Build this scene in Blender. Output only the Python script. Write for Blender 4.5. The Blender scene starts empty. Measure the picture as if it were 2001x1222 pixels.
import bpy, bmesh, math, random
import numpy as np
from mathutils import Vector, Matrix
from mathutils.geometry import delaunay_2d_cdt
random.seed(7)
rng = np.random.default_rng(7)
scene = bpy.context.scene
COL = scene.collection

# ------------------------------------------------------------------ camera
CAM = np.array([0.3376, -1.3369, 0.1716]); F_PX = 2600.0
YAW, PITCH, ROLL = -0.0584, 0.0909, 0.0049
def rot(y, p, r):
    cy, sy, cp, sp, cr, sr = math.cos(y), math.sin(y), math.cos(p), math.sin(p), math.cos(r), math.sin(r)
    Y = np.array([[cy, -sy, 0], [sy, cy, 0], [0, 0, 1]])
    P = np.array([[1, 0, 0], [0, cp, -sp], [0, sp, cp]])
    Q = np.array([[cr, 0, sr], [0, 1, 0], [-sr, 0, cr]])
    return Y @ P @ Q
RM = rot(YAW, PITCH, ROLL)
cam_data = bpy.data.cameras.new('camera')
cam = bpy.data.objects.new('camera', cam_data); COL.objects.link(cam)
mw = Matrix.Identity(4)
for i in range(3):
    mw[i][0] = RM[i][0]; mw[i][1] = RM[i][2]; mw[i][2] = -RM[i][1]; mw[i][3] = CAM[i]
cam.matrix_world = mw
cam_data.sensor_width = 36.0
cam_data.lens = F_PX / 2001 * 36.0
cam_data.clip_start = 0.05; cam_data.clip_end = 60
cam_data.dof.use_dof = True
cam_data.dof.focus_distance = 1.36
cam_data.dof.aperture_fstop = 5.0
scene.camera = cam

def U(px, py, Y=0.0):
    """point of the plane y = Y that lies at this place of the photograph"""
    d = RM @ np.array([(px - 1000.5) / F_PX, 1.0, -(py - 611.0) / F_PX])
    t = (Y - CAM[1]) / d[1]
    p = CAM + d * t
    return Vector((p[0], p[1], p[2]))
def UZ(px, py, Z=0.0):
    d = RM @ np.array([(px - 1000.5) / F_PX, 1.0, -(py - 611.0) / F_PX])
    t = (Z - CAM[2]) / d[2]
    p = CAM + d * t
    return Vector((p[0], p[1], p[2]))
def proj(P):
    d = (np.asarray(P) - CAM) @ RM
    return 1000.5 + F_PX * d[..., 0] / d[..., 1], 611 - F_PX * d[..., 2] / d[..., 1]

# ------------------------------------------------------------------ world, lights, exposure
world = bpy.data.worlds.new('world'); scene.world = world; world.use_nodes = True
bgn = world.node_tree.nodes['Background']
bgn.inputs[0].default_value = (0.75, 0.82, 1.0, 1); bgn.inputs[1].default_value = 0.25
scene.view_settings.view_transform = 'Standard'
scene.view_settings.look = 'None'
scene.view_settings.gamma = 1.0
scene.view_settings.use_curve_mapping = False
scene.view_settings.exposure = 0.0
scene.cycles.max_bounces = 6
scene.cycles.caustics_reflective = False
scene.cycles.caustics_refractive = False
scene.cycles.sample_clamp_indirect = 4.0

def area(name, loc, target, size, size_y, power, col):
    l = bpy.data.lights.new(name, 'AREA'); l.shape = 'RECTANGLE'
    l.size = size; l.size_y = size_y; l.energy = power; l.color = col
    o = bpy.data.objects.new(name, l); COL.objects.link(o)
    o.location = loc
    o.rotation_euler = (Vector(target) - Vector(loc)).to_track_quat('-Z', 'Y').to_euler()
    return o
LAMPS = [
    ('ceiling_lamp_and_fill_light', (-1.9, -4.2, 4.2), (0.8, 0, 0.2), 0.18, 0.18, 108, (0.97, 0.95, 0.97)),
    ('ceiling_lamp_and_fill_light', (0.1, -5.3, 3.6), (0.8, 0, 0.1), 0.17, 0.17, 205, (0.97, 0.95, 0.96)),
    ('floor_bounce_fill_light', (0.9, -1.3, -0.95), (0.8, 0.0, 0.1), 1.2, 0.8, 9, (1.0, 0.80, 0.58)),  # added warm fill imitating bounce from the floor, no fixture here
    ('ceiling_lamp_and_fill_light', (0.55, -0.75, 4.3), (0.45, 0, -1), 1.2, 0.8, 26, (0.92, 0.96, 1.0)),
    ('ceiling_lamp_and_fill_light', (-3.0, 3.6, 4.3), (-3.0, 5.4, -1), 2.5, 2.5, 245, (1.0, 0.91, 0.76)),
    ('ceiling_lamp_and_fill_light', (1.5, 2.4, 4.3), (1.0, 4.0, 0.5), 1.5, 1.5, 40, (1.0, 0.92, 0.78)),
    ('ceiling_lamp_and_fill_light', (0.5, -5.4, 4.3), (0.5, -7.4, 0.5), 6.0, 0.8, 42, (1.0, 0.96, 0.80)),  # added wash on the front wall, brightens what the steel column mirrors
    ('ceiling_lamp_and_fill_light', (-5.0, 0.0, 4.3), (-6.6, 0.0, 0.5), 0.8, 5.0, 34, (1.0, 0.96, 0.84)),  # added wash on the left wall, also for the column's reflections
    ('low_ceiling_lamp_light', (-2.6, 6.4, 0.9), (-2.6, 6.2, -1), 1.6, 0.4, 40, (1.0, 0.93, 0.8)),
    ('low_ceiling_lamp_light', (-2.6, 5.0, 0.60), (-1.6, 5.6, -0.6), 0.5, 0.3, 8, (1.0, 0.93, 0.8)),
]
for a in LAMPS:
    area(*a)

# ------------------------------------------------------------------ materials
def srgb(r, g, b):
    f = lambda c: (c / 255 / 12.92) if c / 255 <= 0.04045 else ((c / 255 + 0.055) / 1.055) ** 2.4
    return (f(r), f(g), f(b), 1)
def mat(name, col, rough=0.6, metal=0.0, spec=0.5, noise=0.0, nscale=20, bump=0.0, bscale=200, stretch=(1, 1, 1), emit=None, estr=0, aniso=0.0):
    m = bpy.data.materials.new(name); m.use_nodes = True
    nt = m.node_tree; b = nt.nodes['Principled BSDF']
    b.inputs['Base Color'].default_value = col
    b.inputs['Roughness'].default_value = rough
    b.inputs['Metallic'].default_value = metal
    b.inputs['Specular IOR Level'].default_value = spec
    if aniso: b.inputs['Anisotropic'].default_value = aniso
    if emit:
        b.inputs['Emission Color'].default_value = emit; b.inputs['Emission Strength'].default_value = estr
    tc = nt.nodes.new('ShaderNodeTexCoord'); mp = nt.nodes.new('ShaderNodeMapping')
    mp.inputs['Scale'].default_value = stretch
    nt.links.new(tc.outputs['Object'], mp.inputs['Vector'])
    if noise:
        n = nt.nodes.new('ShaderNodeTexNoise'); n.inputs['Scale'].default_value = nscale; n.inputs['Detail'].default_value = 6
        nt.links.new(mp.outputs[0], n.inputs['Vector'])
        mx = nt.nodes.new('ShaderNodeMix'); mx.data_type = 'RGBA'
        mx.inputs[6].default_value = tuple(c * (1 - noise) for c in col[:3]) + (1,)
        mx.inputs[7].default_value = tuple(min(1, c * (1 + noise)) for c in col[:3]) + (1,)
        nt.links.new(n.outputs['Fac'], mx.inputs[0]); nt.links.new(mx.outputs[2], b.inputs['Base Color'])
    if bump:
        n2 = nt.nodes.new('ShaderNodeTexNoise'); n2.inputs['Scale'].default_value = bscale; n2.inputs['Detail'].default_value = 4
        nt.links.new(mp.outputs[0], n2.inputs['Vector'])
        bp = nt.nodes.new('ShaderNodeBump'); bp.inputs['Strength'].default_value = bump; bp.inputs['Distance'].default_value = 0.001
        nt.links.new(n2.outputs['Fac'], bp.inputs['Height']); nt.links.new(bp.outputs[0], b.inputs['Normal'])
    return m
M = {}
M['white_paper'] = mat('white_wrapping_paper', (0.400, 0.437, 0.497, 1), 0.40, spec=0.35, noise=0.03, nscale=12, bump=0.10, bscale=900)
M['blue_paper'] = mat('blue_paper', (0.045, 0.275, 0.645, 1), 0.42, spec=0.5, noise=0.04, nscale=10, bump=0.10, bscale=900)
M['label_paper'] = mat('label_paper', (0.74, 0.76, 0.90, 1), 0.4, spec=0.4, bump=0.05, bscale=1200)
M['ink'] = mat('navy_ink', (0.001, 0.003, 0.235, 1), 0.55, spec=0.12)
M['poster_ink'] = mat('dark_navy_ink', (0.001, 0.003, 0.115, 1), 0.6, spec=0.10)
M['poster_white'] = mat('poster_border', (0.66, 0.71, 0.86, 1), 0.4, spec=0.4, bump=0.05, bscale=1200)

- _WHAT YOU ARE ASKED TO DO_
Find all lines holding the string "this" and copy them.

- _SOLVED PROBLEM_
Build this scene in Blender. Output only the Python script. Write for Blender 4.5. The Blender scene starts empty. Measure the picture as if it were 2001x1222 pixels.
    """point of the plane y = Y that lies at this place of the photograph"""